28 Dec 2019

First hypersonic nuclear-capable missiles installed, Russia says

11:46 am on 28 December 2019

The successful deployment of a first regiment of hypersonic nuclear-capable missiles is an advance which President Vladimir Putin has boasted puts his country in a class of its own.

The launch of the Avangard hypersonic glide vehicle. A screenshot from a video provided by the Russian Defense Ministry.

Russia says its new generation of hypersonic nuclear-capable missiles can evade the missile defences of countries, such as the United States. Photo: AFP / Russian Defence Ministry

The location was not given, although officials had earlier indicated they would be deployed in the Urals.

Putin has said the nuclear-capable missiles can travel at more than 20 times the speed of sound and will put Russia ahead of other nations.

They have a "glide system" that affords great manoeuvrability and could make them impossible to defend against.

Defence Minister Sergei Shoigu confirmed the "Avangard hypersonic glide vehicle entered service at 10:00 Moscow time on 27 December", calling it a "landmark event".

Putin said on Tuesday the Avangard system could penetrate current and future missile defence systems, adding: "Not a single country possesses hypersonic weapons, let alone continental-range hypersonic weapons."

The West and other nations were "playing catch-up with us", he said.

Watch this BBC video of images supplied by the Russian Defence Ministry

Some Western experts have questioned how advanced some of the weapons programmes are.

The Pentagon said in a statement that it "will not characterise the Russian claims" about the Avangard's capabilities. The United States has been developing hypersonic weapons since the early 2000s, according to a Congressional Research Service report published in July.
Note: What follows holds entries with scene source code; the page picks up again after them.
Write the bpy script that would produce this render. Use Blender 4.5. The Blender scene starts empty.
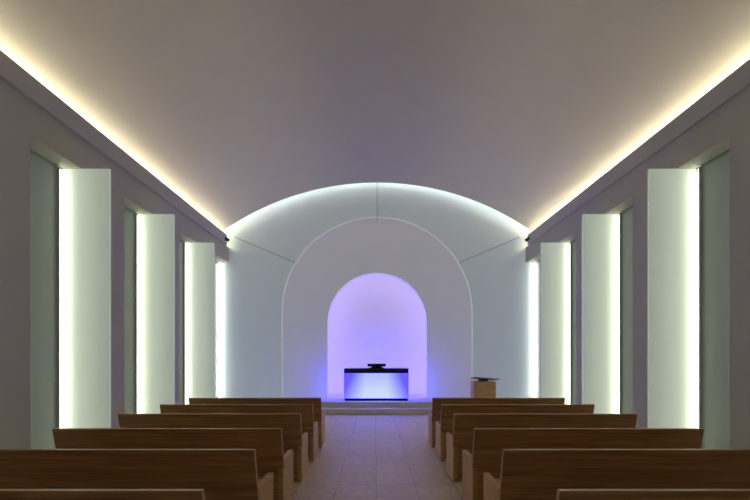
import bpy, bmesh, math
from mathutils import Vector

scene = bpy.context.scene
COL = scene.collection
EYE = 1.55
F = 416.0

# ------------------------------------------------------------ materials
def new_mat(name):
    m = bpy.data.materials.new(name); m.use_nodes = True
    nt = m.node_tree
    return m, nt, nt.nodes["Principled BSDF"]

def plaster(name, col, rough=0.85, var=0.03, bump=0.03, em=None):
    m, nt, b = new_mat(name)
    tc = nt.nodes.new("ShaderNodeTexCoord")
    n = nt.nodes.new("ShaderNodeTexNoise"); n.inputs["Scale"].default_value = 1.5; n.inputs["Detail"].default_value = 4
    nt.links.new(tc.outputs["Object"], n.inputs["Vector"])
    r = nt.nodes.new("ShaderNodeValToRGB")
    r.color_ramp.elements[0].color = (*[c*(1-var) for c in col], 1)
    r.color_ramp.elements[1].color = (*[min(1, c*(1+var)) for c in col], 1)
    nt.links.new(n.outputs["Fac"], r.inputs["Fac"]); nt.links.new(r.outputs["Color"], b.inputs["Base Color"])
    n2 = nt.nodes.new("ShaderNodeTexNoise"); n2.inputs["Scale"].default_value = 60
    nt.links.new(tc.outputs["Object"], n2.inputs["Vector"])
    bp = nt.nodes.new("ShaderNodeBump"); bp.inputs["Strength"].default_value = bump; bp.inputs["Distance"].default_value = 0.01
    nt.links.new(n2.outputs["Fac"], bp.inputs["Height"]); nt.links.new(bp.outputs["Normal"], b.inputs["Normal"])
    b.inputs["Roughness"].default_value = rough
    if em:
        b.inputs["Emission Color"].default_value = (*em[0], 1); b.inputs["Emission Strength"].default_value = em[1]
    return m

def emit(name, col, s):
    m, nt, b = new_mat(name)
    b.inputs["Base Color"].default_value = (0.8, 0.8, 0.8, 1)
    b.inputs["Emission Color"].default_value = (*col, 1)
    b.inputs["Emission Strength"].default_value = s
    return m

def wood(name, dark, light):
    m, nt, b = new_mat(name)
    tc = nt.nodes.new("ShaderNodeTexCoord")
    mp = nt.nodes.new("ShaderNodeMapping"); mp.inputs["Scale"].default_value = (0.7, 18, 18)
    nt.links.new(tc.outputs["Object"], mp.inputs["Vector"])
    n = nt.nodes.new("ShaderNodeTexNoise"); n.inputs["Scale"].default_value = 2.2; n.inputs["Detail"].default_value = 7; n.inputs["Distortion"].default_value = 0.5
    nt.links.new(mp.outputs["Vector"], n.inputs["Vector"])
    r = nt.nodes.new("ShaderNodeValToRGB")
    r.color_ramp.elements[0].position = 0.32; r.color_ramp.elements[1].position = 0.68
    r.color_ramp.elements[0].color = (*dark, 1); r.color_ramp.elements[1].color = (*light, 1)
    nt.links.new(n.outputs["Fac"], r.inputs["Fac"]); nt.links.new(r.outputs["Color"], b.inputs["Base Color"])
    bp = nt.nodes.new("ShaderNodeBump"); bp.inputs["Strength"].default_value = 0.05; bp.inputs["Distance"].default_value = 0.004
    nt.links.new(n.outputs["Fac"], bp.inputs["Height"]); nt.links.new(bp.outputs["Normal"], b.inputs["Normal"])
    b.inputs["Roughness"].default_value = 0.42
    return m

def tiles(name, c1, c2, mo):
    m, nt, b = new_mat(name)
    tc = nt.nodes.new("ShaderNodeTexCoord")
    mp = nt.nodes.new("ShaderNodeMapping"); mp.inputs["Location"].default_value = (0.05, 0.1, 0)
    nt.links.new(tc.outputs["Object"], mp.inputs["Vector"])
    br = nt.nodes.new("ShaderNodeTexBrick")
    br.offset = 0.0
    br.inputs["Scale"].default_value = 1.0
    br.inputs["Brick Width"].default_value = 0.465; br.inputs["Row Height"].default_value = 0.465
    br.inputs["Mortar Size"].default_value = 0.004
    br.inputs["Color1"].default_value = (*c1, 1)
    br.inputs["Color2"].default_value = (*c2, 1)
    br.inputs["Mortar"].default_value = (*mo, 1)
    nt.links.new(mp.outputs["Vector"], br.inputs["Vector"])
    n = nt.nodes.new("ShaderNodeTexNoise"); n.inputs["Scale"].default_value = 11; n.inputs["Detail"].default_value = 7
    nt.links.new(tc.outputs["Object"], n.inputs["Vector"])
    mx = nt.nodes.new("ShaderNodeMixRGB"); mx.blend_type = 'OVERLAY'; mx.inputs["Fac"].default_value = 0.45
    nt.links.new(br.outputs["Color"], mx.inputs[1]); nt.links.new(n.outputs["Fac"], mx.inputs[2])
    nt.links.new(mx.outputs["Color"], b.inputs["Base Color"])
    b.inputs["Roughness"].default_value = 0.5
    return m

M_wall = plaster("plaster_wall", (0.50, 0.475, 0.43))
M_ceil = plaster("plaster_ceiling", (0.63, 0.575, 0.53))
M_lip = plaster("cove_paint", (0.49, 0.465, 0.465))
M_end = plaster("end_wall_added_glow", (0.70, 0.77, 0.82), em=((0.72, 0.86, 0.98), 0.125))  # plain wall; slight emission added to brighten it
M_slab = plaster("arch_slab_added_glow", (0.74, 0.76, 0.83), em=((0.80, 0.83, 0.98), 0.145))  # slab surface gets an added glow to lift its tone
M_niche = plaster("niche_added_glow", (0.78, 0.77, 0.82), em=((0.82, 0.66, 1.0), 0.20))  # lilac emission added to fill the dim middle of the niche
M_floor = tiles("stone_tiles", (0.76, 0.61, 0.45), (0.69, 0.56, 0.42), (0.44, 0.36, 0.28))
M_step = plaster("pale_step_stone", (0.76, 0.73, 0.74), rough=0.5)
M_wood = wood("oak_wood", (0.35, 0.18, 0.075), (0.60, 0.345, 0.165))
M_wood2 = wood("oak_wood_light", (0.54, 0.30, 0.120), (0.70, 0.42, 0.19))
M_led_fin = emit("led_neutral", (0.98, 1.0, 0.78), 7)
M_led_corner = emit("led_corner", (0.95, 1.0, 0.86), 15)
M_led_cove = emit("led_warm", (1.0, 0.95, 0.62), 66)
M_led_arch = emit("led_arch", (0.92, 1.0, 0.92), 8)
M_edge_highlight = emit("edge_highlight", (0.88, 0.93, 1.0), 0.30)  # glow painted as a highlight along the arch edge, no lamp
M_led_purple = emit("led_purple", (0.80, 0.62, 1.0), 4)
M_led_blue = emit("led_blue", (0.06, 0.04, 1.0), 85)

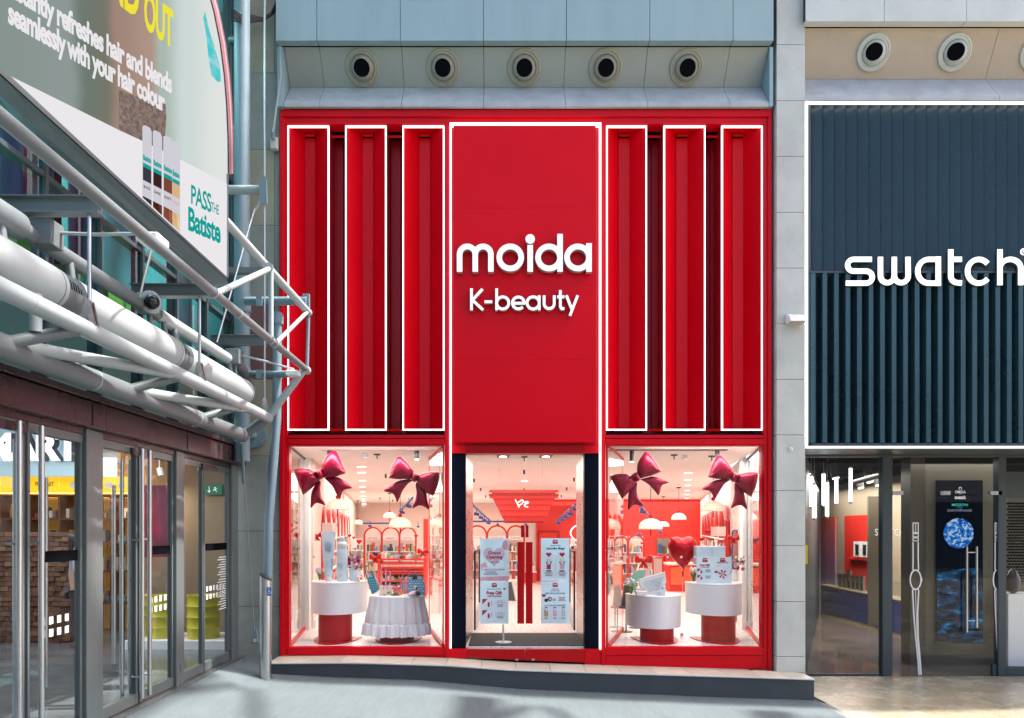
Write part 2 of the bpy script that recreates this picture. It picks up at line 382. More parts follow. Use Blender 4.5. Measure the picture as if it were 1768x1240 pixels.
# ------------------------------------------------------------------ ground
M['asphalt'] = mat('pavement_asphalt', (.092, .118, .127, 1), .8, var=.10, scale=1.3, bump=.35, bscale=220, rvar=.05)
def asphalt_marks():
    t = M['asphalt'].node_tree; b = t.nodes['Principled BSDF']
    src = b.inputs['Base Color'].links[0].from_socket
    tc = t.nodes.new('ShaderNodeNewGeometry'); vo = t.nodes.new('ShaderNodeTexVoronoi'); vo.inputs['Scale'].default_value = 9
    n = t.nodes.new('ShaderNodeTexNoise'); n.inputs['Scale'].default_value = 160; n.inputs['Detail'].default_value = 3
    lt = t.nodes.new('ShaderNodeMath'); lt.operation = 'LESS_THAN'; lt.inputs[1].default_value = .07
    mx = t.nodes.new('ShaderNodeMix'); mx.data_type = 'RGBA'; mx.inputs[7].default_value = (.22, .22, .21, 1)
    m2 = t.nodes.new('ShaderNodeMix'); m2.data_type = 'RGBA'; m2.blend_type = 'MULTIPLY'; m2.inputs[0].default_value = .55
    mp = t.nodes.new('ShaderNodeMapping'); mp.inputs['Scale'].default_value = (3.0, .35, 1)   # faint wheel and drag streaks
    n3 = t.nodes.new('ShaderNodeTexNoise'); n3.inputs['Scale'].default_value = 6; n3.inputs['Detail'].default_value = 5
    r3 = t.nodes.new('ShaderNodeMapRange'); r3.inputs[1].default_value = .3; r3.inputs[2].default_value = .7; r3.inputs[3].default_value = .80; r3.inputs[4].default_value = 1.08
    ml = t.nodes.new('ShaderNodeMath'); ml.operation = 'MULTIPLY'
    rr = t.nodes.new('ShaderNodeMapRange'); rr.inputs[1].default_value = .35; rr.inputs[2].default_value = .65; rr.inputs[3].default_value = .7; rr.inputs[4].default_value = 1.25
    L = t.links
    L.new(tc.outputs['Position'], vo.inputs[0]); L.new(tc.outputs['Position'], n.inputs[0]); L.new(tc.outputs['Position'], mp.inputs[0]); L.new(mp.outputs[0], n3.inputs[0])
    L.new(vo.outputs['Distance'], lt.inputs[0]); L.new(n.outputs[0], rr.inputs[0]); L.new(n3.outputs[0], r3.inputs[0])
    L.new(rr.outputs[0], ml.inputs[0]); L.new(r3.outputs[0], ml.inputs[1])
    L.new(src, m2.inputs[6]); L.new(ml.outputs[0], m2.inputs[7]); L.new(m2.outputs[2], mx.inputs[6])
    L.new(lt.outputs[0], mx.inputs[0]); L.new(mx.outputs[2], b.inputs['Base Color'])
asphalt_marks()
mb = MB()
xs = [-30, -12, -6, -3.6, -3.5, -3.4, -3.3, -3.2, -3.1, -2.95, -2.7, -2.45, -2.2, -1.6, -1.05, -.6, -.1, .29, .9, 1.58, 2.2, 2.86, 3.5, 4.12]
ys = [-60, -20, -5, 0, 3, 5, 7, 8, 9, 9.85, 10.6]
for y in ys:
    for x in xs: mb.v.append((x, y, gz(x)))
n = len(xs)
for j in range(len(ys) - 1):
    for i in range(n - 1): mb.f.append([j * n + i, j * n + i + 1, (j + 1) * n + i + 1, (j + 1) * n + i]); mb.m.append(0)
obj('pavement', mb, M['asphalt'], smooth=True, kind='structure')
# bedding below everything, out to the horizon
obj('ground', MB().box(-150, 150, -150, 150, -1.2, -.62), mat('ground_fill', (.16, .16, .15, 1), .9, var=.1), kind='structure')

# kerb wall with a strip of buff tiles on top
kb = empty('kerb', (0, 9.85, -.5)); kb['kind'] = 'structure'
mb = MB(); kx = [-3.03, -1.9, -.6, .1, 1.4, 2.6, 3.78, 4.12]
for a, b in zip(kx, kx[1:]):
    mb.hexa([(a, 9.85, -.9), (b, 9.85, -.9), (b, 10.33, -.9), (a, 10.33, -.9)],
            [(a, 9.85, kz(a) - .022), (b, 9.85, kz(b) - .022), (b, 10.33, kz(b) - .022), (a, 10.33, kz(a) - .022)])
M['kerb'] = mat('kerb_asphalt', (.058, .066, .074, 1), .8, var=.14, scale=2.2, bump=.3, bscale=200)
obj('kerb_wall', mb, M['kerb'], kb)
M['buff_tile'] = [mat('buff_tile_%d' % i, cc, .4, var=.09, scale=6, rvar=.06) for i, cc in enumerate([(.50, .44, .35, 1), (.45, .40, .33, 1), (.54, .48, .39, 1)])]
tx = [-3.03, -2.55, -2.1, -1.64, -1.16, -.7, -.24, .22, .68, 1.14, 1.6, 2.06, 2.52, 2.98, 3.44, 3.80, 4.13]
for i, (a, b) in enumerate(zip(tx, tx[1:])):
    a2, b2 = a + .003, b - .003; y1 = 10.40 if b < 3.79 else 10.34
    mb = MB().hexa([(a2, 9.84, kz(a) - .021), (b2, 9.84, kz(b) - .021), (b2, y1, kz(b) - .021), (a2, y1, kz(a) - .021)],
                   [(a2, 9.84, kz(a)), (b2, 9.84, kz(b)), (b2, y1, kz(b)), (a2, y1, kz(a))])
    obj('tile', mb, M['buff_tile'][i % 3], kb)
mb = MB()
for a, b in zip(kx, kx[1:]):
    mb.hexa([(a, 9.832, kz(a) - .012), (b, 9.832, kz(b) - .012), (b, 9.838, kz(b) - .012), (a, 9.838, kz(a) - .012)],
            [(a, 9.832, kz(a) + .002), (b, 9.832, kz(b) + .002), (b, 9.838, kz(b) + .002), (a, 9.838, kz(a) + .002)])
obj('edge_trim', mb, M['white_matt'], kb)

# polished limestone court in front of and inside the watch shop
fl = empty('paved_court', (7, 9, -.57)); fl['kind'] = 'structure'
M['lime'] = [mat('limestone_%d' % i, cc, .26, var=.26, scale=2.6, rvar=.05, bump=.02, bscale=14) for i, cc in
             enumerate([(.34, .285, .195, 1), (.29, .243, .167, 1), (.38, .325, .235, 1), (.315, .275, .20, 1)])]
obj('bedding', MB().box(4.125, 40, -60, 26, -.61, -.583), M['kerb'], fl)
mb = MB().hexa([(4.13, 2, -.583), (4.27, 2, -.583), (4.27, 9.82, -.583), (4.13, 9.82, -.583)], [(4.13, 2, -.545), (4.27, 2, -.56), (4.27, 9.82, -.56), (4.13, 9.82, -.545)])
obj('edging', mb, mat('edging_stone', (.16, .165, .16, 1), .8, var=.1), fl)
random.seed(3)
y = 6.6; row = 0
while y < 11.6:
    x = 4.28 - (row % 2) * .45; d = .62
    while x < 10.6:
        xa, xb = max(4.28, x), x + .9
        if xb - xa > .08:
            obj('floor_tile', MB().box(xa + .002, xb - .002, y + .002, min(y + d, 11.66) - .002, -.583, -.566 + random.uniform(-.0006, .0006)), random.choice(M['lime']), fl)
        x += .9
    y += d; row += 1
obj('floor_beyond', MB().box(10.7, 40, -60, 11.66, -.583, -.567).box(4.28, 10.6, -60, 6.59, -.583, -.567), M['lime'][0], fl)

# ------------------------------------------------------------------ stone wall beside the shop, pillar, fascias
sw = thing('stone_wall', 'grey granite block wall strip between the glass doors and the red shopfront', 'wall', (-3.3, 10.5, -.05))
xa, xb = -3.70, X(482.5, 10.42)
obj('wall_core', MB().box(xa, xb, 10.46, 10.85, -.5, 12.2), M['dark'], sw)
zs = [Z(v, 10.42) for v in (1160, 1047, 917, 787, 655, 520, 389, 258, 126, -6)]
zs.append(12.2)
for i in range(10):
    big = [M['stone_grey'], M['stone_grey'], M['stone_grey'], M['stone_buff'], M['stone_red'], M['stone_grey'], M['stone_buff'], M['stone_grey'], M['stone_buff'], M['stone_buff']][i]
    z0, z1 = zs[i] + .003, zs[i + 1] - .003
    if i in (3, 4, 5, 6, 8):
        xm = X(474, 10.42)
        obj('stone_block', MB().box(xa, xm - .003, 10.42, 10.455, z0, z1), big, sw)
        obj('stone_block', MB().box(xm + .003, xb, 10.42, 10.455, z0, z1), M['stone_grey'], sw)
    else: obj('stone_block', MB().box(xa, xb, 10.42, 10.455, z0, z1), big, sw)

pl = thing('stone_pillar', 'tall pale stone pillar between the red shopfront and the dark blue shopfront', 'pillar', (3.98, 10.4, -.25))
x0, x1 = X(1341, 10.27), X(1390, 10.27)
obj('pillar_core', MB().box(x0 + .01, x1 - .01, 10.28, 10.50, -.25, 12.2), M['dark'], pl)
obj('return_wall', MB().prism([(x0 + .02, 10.515, -.6), (x1, 10.515, -.6), (4.74, 11.66, -.6), (5.00, 12.3, -.6), (4.42, 12.3, -.6)], (0, 0, 12.6)), M['stone'], pl)
zs = [-.248] + [Z(v, 10.27) for v in (1134, 1039, 942, 847, 751, 655, 559, 463, 366.5, 270, 174, 77, -18)] + [12.2]
for a, b in zip(zs, zs[1:]):
    obj('stone_block', MB().box(x0, x1, 10.27, 10.51, a + .003, b - .003), M['stone'], pl, bevel=.004)

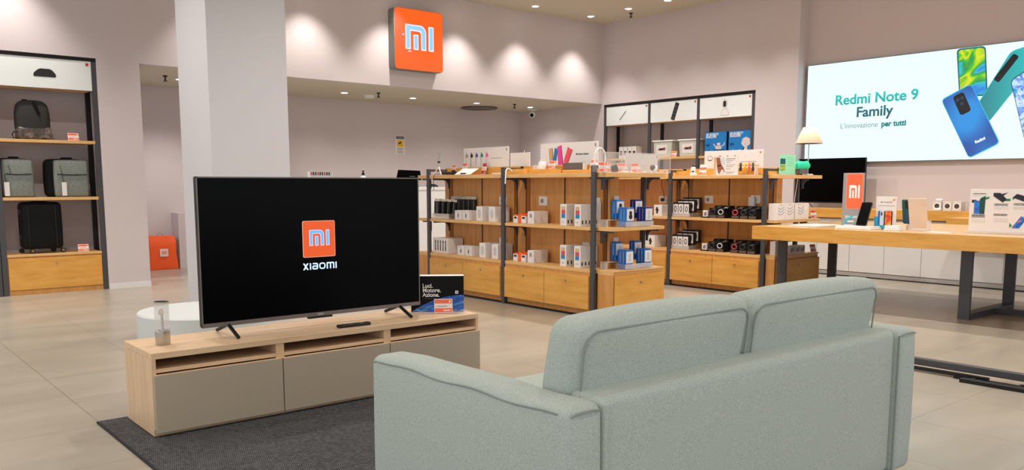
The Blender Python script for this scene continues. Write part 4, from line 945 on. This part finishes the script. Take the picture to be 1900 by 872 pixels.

Russia said on 26 November that US experts had examined an Avangard under the inspection rules of the 2010 New START treaty. A US State Department official confirmed that inspectors examined an Avangard, but had no further comment.

Hypersonic glide vehicles are boosted on a rocket to altitudes of between 40km and 100km before detaching to glide along the upper atmosphere towards their target, say researchers.

Control surfaces on glide vehicles mean they can steer an unpredictable course and manoeuvre sharply as they approach impact. They also follow a much flatter and lower trajectory than the high, arching path of a ballistic missile.

That makes them much harder to detect early with radar, giving missile defences less time to respond, say researchers.

However, Jeffrey Lewis, an arms control expert at the Middlebury Institute of International Studies in Monterey, California, said he doubted the claim that the Avangard can evade missile defences. He remains sceptical that gliders will change the survivability of Russia's nuclear forces since gliding results in slower speeds than traditional re-entry, he said.